Depositors of a bank that went bust two years ago are laying claim to billionaire Viktor Vekselberg's eggs.

Clients who lost money when Pervy Gorodskoi Bank (First Municipal Bank) closed its doors in 2002 said Wednesday that a bank belonging to the oil and steel tycoon ended up with $40 million of their assets. So they're asking a Moscow court to freeze the $100 million collection of Faberge eggs that Vekselberg recently bought and brought back to Russia.

Armen Rshtuni, who represents the depositors, said Vekselberg's Aljba Alyans bank had sucked cash out of First Municipal prior to its liquidation.

Aljba Alyans said the funds in question are its own and accused Rshtuni of being a con man, of attempting to exploit both the publicity generated by the eggs' return and the recent high-profile creditors' dispute at another collapsed bank, Sodbiznesbank. "We think his latest actions are aimed at misleading the public, confusing investigators and covering up his illegal activities," Aljba spokesman Alexander Sergeyev said.

Sergeyev said Rshtuni is currently under investigation by the Federal Security Service, or FSB, for his alleged role in scamming First Municipal out of millions of dollars through a complicated scheme involving promissory notes (known as veksels in Russian).

Rshtuni, an adviser to Yukos CEO Simon Kukes, is a former vice president of both Sibur, a Gazprom subsidiary, and TNK, an oil company partly owned by Vekselberg.

Rshtuni said he and other creditors are merely civilian plaintiffs looking to get their money back, and that he is personally seeking to retrieve $6 million of the $40 million requested. Aljbas said the $6 million is nothing more than an attempt to cash in the veksels he conned out of the bank.

The ownership of First Municipal is unclear. Rshtuni says Aljba is actually the beneficial owner of First Municipal and that it engineered its demise, accusations Aljba denies. "I spoke with Vekselberg quite often when working at TNK. I asked him about this problem with the depositors. 'You are the owner of the bank, where has this money gone?' I said. He promised that it would be sorted out, and told me not to make a fuss," Rshtuni said.
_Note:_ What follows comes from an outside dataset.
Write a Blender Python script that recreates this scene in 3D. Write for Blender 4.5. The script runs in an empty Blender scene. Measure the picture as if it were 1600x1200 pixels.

The meltdown at First Municipal began in the summer of 2002, at around the same time that the nominal owner and head of the bank, Maxim Listovsky, fled the country.

In March, a day after the Moscow Arbitration Court ordered the liquidation of First Municipal, the legal documents pertaining to the bankruptcy case were destroyed by a fire that gutted the floor of the court building where most bankruptcy documents were stored.

As for the future of the Faberge eggs, which went on public display last week at a Kremlin museum, Vekselberg's representatives say they are safe.

"They can't even theoretically be frozen," said Andrei Shtorkh, representative of Vekselberg's Svyaz Vremen fund, which acquired the eggs in the United States earlier this year.